Worse, pesticide applications are probably contributing to a phenomenon writers and scientists have dubbed the "insect apocalypse." Thousands of species of small arthropods — mostly, but not all, insects — are now plunging in abundance.  

"Our work reveals dramatic rates of decline that may lead to the extinction of 40 percent of the world's insect species over the next few decades," wrote Francisco Sanchez-Bayo and Kris Wyckhuys, the authors of a paper published in February that blamed the die-offs on intensive pesticide use and agricultural land conversions, among other factors. 

One of the most shocking studies analyzed in their review came from Puerto Rico, where researchers had observed biomass declines of between 98 and 78 percent of ground-foraging and canopy-dwelling arthropods over a period of 36 years. That's virtually everything, gone.

"The conclusion is clear," the authors wrote. "Unless we change our ways of producing food, insects as a whole will go down the path of extinction in a few decades." 

Insect losses seem to be cascading into other tiers of the food web. A new study from researchers at the Cornell Laboratory of Ornithology describes freefalling populations of hundreds of bird species. Published in the journal Science, the paper reviewed citizen bird counting data from 2006 to 2015. They compared this period to data from as far back as 1970. They concluded that, among 529 species of birds in the United States and Canada, total numbers were down 29 percent — about 3 billion birds.


Is the Revolution Beginning?

Organic grape farmer Phil LaRocca, who owns LaRocca Vineyard near Chico, is rallying for an organic revolution — and leading by example.
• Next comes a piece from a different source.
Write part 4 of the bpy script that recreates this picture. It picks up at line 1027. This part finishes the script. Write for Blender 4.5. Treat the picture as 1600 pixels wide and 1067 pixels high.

He said he has farmed without chemicals for 42 years. 

"I've never used any herbicides on any of my production," said LaRocca, the chairman of the board of the California Certified Organic Farmers, a major certification group. "It's less convenient, it's more labor intensive, but it can be done."

He believes the organic revolution is underway. 

"We're in a new era," LaRocca said. "That lawsuit [against Monsanto] is making people open their eyes." 

He said interest in organic foods is growing, as is the acreage of organic production in California. Currently, he said, about 4 percent of the state's agricultural land is certified organic. 

"But we have a goal of having 30 percent of our land certified organic by 2030," LaRocca said. 

Already, he added, 28 percent of the state's leafy green production is certified organic, and between 12 and 15 percent of carrots are grown organically. 

"A few years ago, we were at about two percent," he said.

But incredibly, in spite of negative publicity, glyphosate-based weed killers remain popular, and economic projections show glyphosate sales will continue to grow rapidly.

"I just can't believe people keep using Roundup," Preston said. "We know it gets into the water table; we know it affects wildlife."